## Data listing
::::::

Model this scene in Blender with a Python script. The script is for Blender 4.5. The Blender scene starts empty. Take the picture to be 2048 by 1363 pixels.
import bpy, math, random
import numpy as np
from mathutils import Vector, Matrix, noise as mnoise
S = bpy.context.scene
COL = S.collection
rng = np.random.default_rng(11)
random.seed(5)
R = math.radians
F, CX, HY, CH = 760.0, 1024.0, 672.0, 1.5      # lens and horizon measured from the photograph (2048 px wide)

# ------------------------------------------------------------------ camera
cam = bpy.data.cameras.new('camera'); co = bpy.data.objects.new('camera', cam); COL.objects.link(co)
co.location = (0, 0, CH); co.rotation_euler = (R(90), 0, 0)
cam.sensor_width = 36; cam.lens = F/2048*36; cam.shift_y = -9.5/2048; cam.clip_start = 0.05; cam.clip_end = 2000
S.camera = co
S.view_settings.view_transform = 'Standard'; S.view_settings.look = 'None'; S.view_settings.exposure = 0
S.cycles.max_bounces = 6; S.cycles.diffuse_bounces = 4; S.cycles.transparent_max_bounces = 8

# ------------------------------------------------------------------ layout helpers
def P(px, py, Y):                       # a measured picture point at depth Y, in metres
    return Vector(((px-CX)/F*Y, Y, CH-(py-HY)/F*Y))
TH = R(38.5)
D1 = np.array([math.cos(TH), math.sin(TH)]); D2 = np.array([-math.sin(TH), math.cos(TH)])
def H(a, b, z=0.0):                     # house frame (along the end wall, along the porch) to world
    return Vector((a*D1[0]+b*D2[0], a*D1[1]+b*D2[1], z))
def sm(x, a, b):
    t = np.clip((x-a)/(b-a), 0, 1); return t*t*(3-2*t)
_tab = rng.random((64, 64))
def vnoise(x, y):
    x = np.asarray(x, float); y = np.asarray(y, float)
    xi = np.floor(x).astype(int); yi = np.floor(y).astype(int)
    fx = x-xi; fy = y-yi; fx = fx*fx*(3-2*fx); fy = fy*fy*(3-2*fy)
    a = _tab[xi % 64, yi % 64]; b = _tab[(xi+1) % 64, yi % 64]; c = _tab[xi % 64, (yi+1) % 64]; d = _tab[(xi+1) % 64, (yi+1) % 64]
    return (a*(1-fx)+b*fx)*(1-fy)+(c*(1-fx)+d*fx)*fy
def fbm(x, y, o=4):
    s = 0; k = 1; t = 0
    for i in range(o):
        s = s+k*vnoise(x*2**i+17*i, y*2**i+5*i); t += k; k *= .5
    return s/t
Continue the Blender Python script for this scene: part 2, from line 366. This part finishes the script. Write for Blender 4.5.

::::::

## What is required
Retype all of the data shown above, word for word.

## Correct result
Model this scene in Blender with a Python script. The script is for Blender 4.5. The Blender scene starts empty. Take the picture to be 2048 by 1363 pixels.
import bpy, math, random
import numpy as np
from mathutils import Vector, Matrix, noise as mnoise
S = bpy.context.scene
COL = S.collection
rng = np.random.default_rng(11)
random.seed(5)
R = math.radians
F, CX, HY, CH = 760.0, 1024.0, 672.0, 1.5      # lens and horizon measured from the photograph (2048 px wide)

# ------------------------------------------------------------------ camera
cam = bpy.data.cameras.new('camera'); co = bpy.data.objects.new('camera', cam); COL.objects.link(co)
co.location = (0, 0, CH); co.rotation_euler = (R(90), 0, 0)
cam.sensor_width = 36; cam.lens = F/2048*36; cam.shift_y = -9.5/2048; cam.clip_start = 0.05; cam.clip_end = 2000
S.camera = co
S.view_settings.view_transform = 'Standard'; S.view_settings.look = 'None'; S.view_settings.exposure = 0
S.cycles.max_bounces = 6; S.cycles.diffuse_bounces = 4; S.cycles.transparent_max_bounces = 8

# ------------------------------------------------------------------ layout helpers
def P(px, py, Y):                       # a measured picture point at depth Y, in metres
    return Vector(((px-CX)/F*Y, Y, CH-(py-HY)/F*Y))
TH = R(38.5)
D1 = np.array([math.cos(TH), math.sin(TH)]); D2 = np.array([-math.sin(TH), math.cos(TH)])
def H(a, b, z=0.0):                     # house frame (along the end wall, along the porch) to world
    return Vector((a*D1[0]+b*D2[0], a*D1[1]+b*D2[1], z))
def sm(x, a, b):
    t = np.clip((x-a)/(b-a), 0, 1); return t*t*(3-2*t)
_tab = rng.random((64, 64))
def vnoise(x, y):
    x = np.asarray(x, float); y = np.asarray(y, float)
    xi = np.floor(x).astype(int); yi = np.floor(y).astype(int)
    fx = x-xi; fy = y-yi; fx = fx*fx*(3-2*fx); fy = fy*fy*(3-2*fy)
    a = _tab[xi % 64, yi % 64]; b = _tab[(xi+1) % 64, yi % 64]; c = _tab[xi % 64, (yi+1) % 64]; d = _tab[(xi+1) % 64, (yi+1) % 64]
    return (a*(1-fx)+b*fx)*(1-fy)+(c*(1-fx)+d*fx)*fy
def fbm(x, y, o=4):
    s = 0; k = 1; t = 0
    for i in range(o):
        s = s+k*vnoise(x*2**i+17*i, y*2**i+5*i); t += k; k *= .5
    return s/t
Continue the Blender Python script for this scene: part 2, from line 366. This part finishes the script. Write for Blender 4.5.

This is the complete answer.